- [Exercise] Output the first line of the listing and each line after it, up to and including the line that contains "tag(o, 'shallow white", exactly as written, minus the pictures.

-- start of Supplied data --

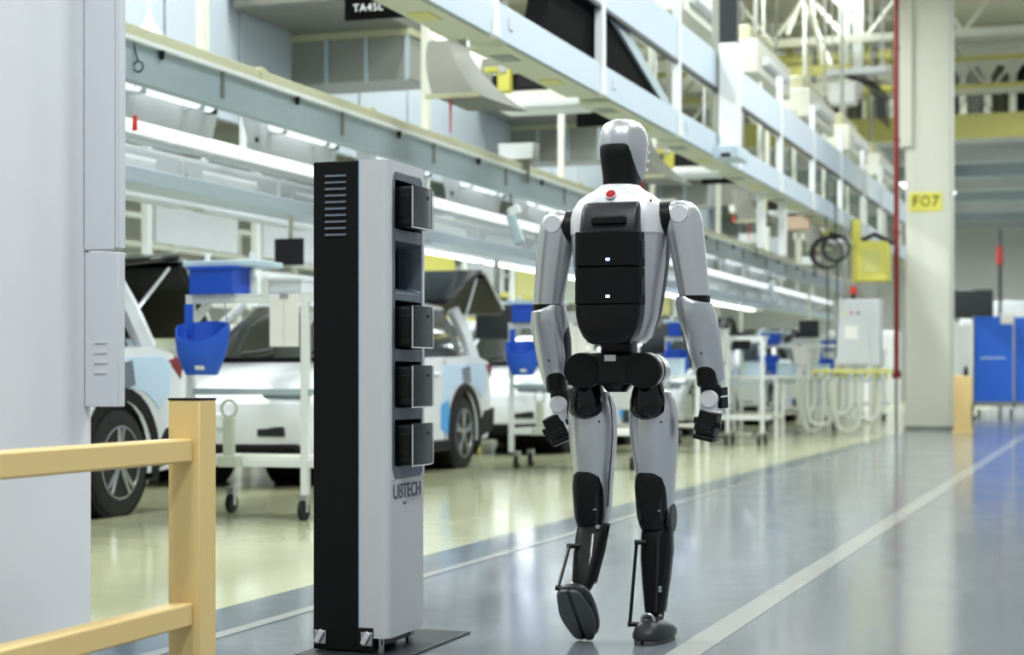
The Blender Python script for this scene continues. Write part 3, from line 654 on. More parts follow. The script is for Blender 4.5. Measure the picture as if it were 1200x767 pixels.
WHERE = ['left of the charging station', 'between charging station and robot', 'just right of the robot', 'right of the robot hand', 'in front of the far cabinets', 'at the far end']
TX = -5.60
for i in range(5):
    first = i == 0
    o = tr0 if first else copy_tree(tr0); o.location = (TX, 10.1 + PER * i, 0)
    tag(o, 'white steel parts trolley on casters, ' + NTH[i], 'trolley', 'white parts trolleys along the line')
    o = bg0 if first else copy_tree(bg0); o.location = (TX + .2, 9.95 + PER * i, 1.36); o.scale = (1.08, 1.05, 1.06)
    tag(o, 'open blue fabric bag hanging on the trolley ' + WHERE[i], 'bag', 'blue bags on the trolleys')
    o = tt0 if first else copy_tree(tt0); o.location = (TX + .2, 10.19 + PER * i, 1.413)
    tag(o, 'deep blue tote on top of the trolley ' + WHERE[i], 'tote', 'blue totes on the trolleys')
    o = bd0 if first else copy_tree(bd0); o.location = (TX + .695, 10.094 + PER * i, 1.4)
    tag(o, 'white document sheet hanging on the trolley ' + WHERE[i], 'board', 'document sheets on the trolleys')
    o = wb0 if first else copy_tree(wb0); o.location = (TX + .66, 10.32 + PER * i, 1.413)
    tag(o, 'shallow white tray on top of the trolley ' + WHERE[i], 'tray', 'white trays on the trolleys')

# low benches further along, with boxes
def make_bench():
    t = thing('work_bench', '', 'bench')
    for x in (0, 1.15):
        for y in (0, .5): MB().box(x, x + .045, y, y + .045, 0, .88).build('leg', 'white_paint', t, bevel=.003)
    MB().box(-.03, 1.23, -.03, .58, .86, .9).build('top', 'white_paint', t, bevel=.004)
    MB().box(0, 1.2, 0, .54, .3, .33).build('shelf', 'cream_paint', t)
    MB().box(.08, .46, .02, .5, .5, .84).build('drawer_box', 'white_paint', t, bevel=.006)
    return t
bn0 = make_bench()
mb0 = make_tote('parts_bin', .3, .24, .16, 'sheet_white'); pb0 = make_tote('pale_bin', .26, .26, .2, 'pale_blue')
mon0 = thing('monitor', '', 'monitor')
MB().box(-.21, .21, -.02, .02, 0, .36).build('screen', 'screen', mon0, bevel=.006); MB().box(-.1, .1, .02, .05, .08, .28).build('mount', 'cream_paint', mon0)
BW = ['behind the robot leg', 'right of the robot elbow', 'beyond the robot forearm', 'in front of the hanging hoses', 'farthest along the aisle']
for i, (x, y) in enumerate(((-5.8, 20.4), (-5.75, 25.2), (-5.7, 27.6), (-5.75, 31.4), (-5.75, 36.4))):
    first = i == 0
    o = bn0 if first else copy_tree(bn0); o.location = (x, y, 0); tag(o, 'low white work bench ' + BW[i], 'bench', 'work benches along the line')
    o = mb0 if first else copy_tree(mb0); o.location = (x + .3, y + .25, .902); tag(o, 'white parts bin on the bench ' + BW[i], 'bin', 'white bins on the benches')
    o = pb0 if first else copy_tree(pb0); o.location = (x + .8, y + .28, .902); tag(o, 'pale blue bin on the bench ' + BW[i], 'bin', 'pale bins on the benches')
MW = ['hanging above the front trolley', 'behind the blue film car', 'dark screen on the bench behind the robot', 'left of the far blue tote', 'right of the far blue tote']

# monitors hung on poles from above, on the far side of the cars
for i, (px, py, z, sc_) in enumerate(((339, 296, 15.5, .65), (580, 378, 21.5, 1.15), (770, 400, 27, 1.2), (868, 400, 27.5, .75), (948, 386, 32, .85))):
    p = at(px, py, z)
    o = mon0 if i == 0 else copy_tree(mon0); o.location = (p.x, p.y, p.z - .17 * sc_); o.scale = (sc_, sc_, sc_)
    tag(o, 'black monitor ' + ['above the trays of the front trolley', 'between the second car and the second blue tote', 'behind the right side of the robot', 'left of the fourth blue tote', 'right of the fourth blue tote'][i], 'monitor', 'monitors along the line')
    if i < 3: MB().box(-.025, .025, .02, .07, .3, (2.5 - p.z) / sc_ + .17).build('hanger', 'cream_paint', o)
    else:
        MB().box(-.03, .03, .05, .1, .17 - p.z / sc_, .2).build('pole', 'cream_paint', o); MB().box(-.2, .2, -.15, .2, .17 - p.z / sc_, .21 - p.z / sc_).build('base', 'cream_paint', o)
# ================================================================== OVERHEAD LINE
YA, YZ = 6.0, 46.0
t = thing('crane_rail', 'long olive and grey overhead rail running above the cars', 'rail', (-6.0, 0, 0))
MB().box(-.05, .05, YA, YZ, 3.06, 3.14).build('top_channel', 'olive_paint', t, bevel=.004)
MB().box(-.02, .08, YA, YZ, 3.03, 3.06).build('flange', 'white_paint', t)
MB().box(-.06, .04, YA, YZ, 2.79, 3.03).build('web', 'teal_grey', t)
for k in range(14):
    y = 9.2 + k * 2.05
    MB().box(.04, .058, y, y + .035, 2.85, 3.03).build('stiffener', 'duct_grey', t)
    MB().box(-.055, .06, y + .6, y + .68, 3.05, 3.16).build('clamp', 'olive_paint', t, bevel=.003)
    MB().cyl((.06, y + 1.2, 3.03), (.06, y + 1.2, 2.97), .022, .014, 10).build('bumper', 'black', t)
for k in range(6):
    z = 12.4 + 4.0 * k; y = (z - 6.0 * sY) / cY
    MB().box(-.035, .035, y - .035, y + .035, 3.14, 6.2).build('hanger_post', 'cream_paint', t, bevel=.004)
# enclosure panels above and behind the rail: each panel one part
t = thing('panel_screen', 'row of tall pale blue grey metal panels above the overhead rail', 'panel wall', (-7.3, 0, 0))
for k in range(26):
    y = 7.6 + k * 1.3
    MB().box(-.03, .03, y, y + 1.255, 3.1, 4.35).build('panel', 'panel_blue', t, bevel=.006)
    MB().box(-.08, -.01, y - .04, y + .01, 3.1, 4.35).build('panel_stud', 'charcoal', t)
MB().box(-.1, .05, 7.5, 41.5, 4.35, 4.43).build('cap_rail', 'olive_paint', t)
# guard panels with small lamps, second layer
for k in range(12):
    y = 7.9 + k * 2.12
    t = thing('machine_guard', ORD[k] + ' folded grey guard plate from the camera, hanging below the overhead rail', 'guard plate', (-6.25, y, 0), 0, 'guard plates under the overhead rail')
    MB().prism([(0, 2.90), (1.75, 2.90), (1.62, 2.62), (.14, 2.62)], 'x', -.015, .015).build('plate', 'guard_grey', t)
    for q in (.2, 1.5): MB().box(-.03, .19, q, q + .06, 2.86, 2.92).build('bracket', 'white_paint', t)
    MB().cyl((.0155, .2, 2.7), (.03, .2, 2.7), .02, .02, 10).build('bolt', 'black', t)
    l = thing('tube_lamp', ORD[k] + ' short white tube lamp from the camera, clipped above a guard plate', 'lamp', (-6.2, y + .3, 2.82), 0, 'tube lamps above the guard plates')
    MB().cyl((.06, 0, 0), (.06, 1.1, 0), .045, .045, 14).build('tube', 'soft_lamp', l)
    for q in (.1, .9): MB().box(-.034, .1, q, q + .06, -.05, .05).build('clip', 'guard_grey', l)
    MB().box(.03, .09, 1.1, 1.16, -.05, .03).build('end_cap', 'black', l)
# long light rails of the line
def strip(x, z, hh, name, lab, lit, side=False, n=13, ln=2.4):
    t = thing(name, lab, 'lamp', (x, 0, z))
    MB().prism([(-.05, hh), (.05, hh), (.09, .02), (.09, 0), (-.09, 0), (-.09, .02)], 'y', 6, 44).build('housing', 'white_paint', t)
    for k in range(n):
        y = 7 + k * 2.8
        MB().box(-.06, .06, y, y + ln, -.02, 0).build('tube', 'strip_lamp' if lit(k) else 'white_paint', t, smooth=False)
    if side:
        for k in range(14): MB().prism([(.05, hh), (.105, hh - .01), (.13, .03), (.09, .015)], 'y', 6.4 + 2.7 * k, 6.4 + 2.7 * k + 2.66).build('side_lamp', 'soft_lamp', t)
    for k in range(9):
        y = 9 + k * 4.1
        MB().box(-.02, .02, y, y + .05, hh, 3.4 - z).build('hanger', 'white_paint', t)
    return t
strip(-6.75, 2.62, .12, 'light_rail', 'upper white light rail running along the line over the cars', lambda k: False, True)
strip(-7.1, 2.44, .16, 'light_rail', 'lower glowing light rail running along the line over the cars', lambda k: k >= 3)
strip(-8.4, 2.5, .16, 'light_rail', 'glowing light rail on the far side of the line', lambda k: k >= 4)
# pale cable trough between the light rails
t = thing('cable_trough', 'wide white cable trough with cut-outs between the light rails', 'cable trough', (-6.95, 0, 0))
for k in range(22):
    y = 7 + k * 1.7
    MB().box(-.01, .01, y, y + .7, 2.42, 2.62).build('plate', 'white_paint', t)
    MB().box(-.01, .01, y + .7, y + 1.7, 2.55, 2.62).build('bridge', 'white_paint', t)
    MB().cyl((.02, y + .35, 2.42), (.02, y + .35, 2.58), .05, .02, 8).build('gland', 'guard_grey', t)
MB().box(-.05, .3, 7, 44.4, 2.28, 2.40).build('lower_duct', 'fascia_blue', t, bevel=.01)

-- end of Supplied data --

- [Finished exercise]
The Blender Python script for this scene continues. Write part 3, from line 654 on. More parts follow. The script is for Blender 4.5. Measure the picture as if it were 1200x767 pixels.
WHERE = ['left of the charging station', 'between charging station and robot', 'just right of the robot', 'right of the robot hand', 'in front of the far cabinets', 'at the far end']
TX = -5.60
for i in range(5):
    first = i == 0
    o = tr0 if first else copy_tree(tr0); o.location = (TX, 10.1 + PER * i, 0)
    tag(o, 'white steel parts trolley on casters, ' + NTH[i], 'trolley', 'white parts trolleys along the line')
    o = bg0 if first else copy_tree(bg0); o.location = (TX + .2, 9.95 + PER * i, 1.36); o.scale = (1.08, 1.05, 1.06)
    tag(o, 'open blue fabric bag hanging on the trolley ' + WHERE[i], 'bag', 'blue bags on the trolleys')
    o = tt0 if first else copy_tree(tt0); o.location = (TX + .2, 10.19 + PER * i, 1.413)
    tag(o, 'deep blue tote on top of the trolley ' + WHERE[i], 'tote', 'blue totes on the trolleys')
    o = bd0 if first else copy_tree(bd0); o.location = (TX + .695, 10.094 + PER * i, 1.4)
    tag(o, 'white document sheet hanging on the trolley ' + WHERE[i], 'board', 'document sheets on the trolleys')
    o = wb0 if first else copy_tree(wb0); o.location = (TX + .66, 10.32 + PER * i, 1.413)
    tag(o, 'shallow white tray on top of the trolley ' + WHERE[i], 'tray', 'white trays on the trolleys')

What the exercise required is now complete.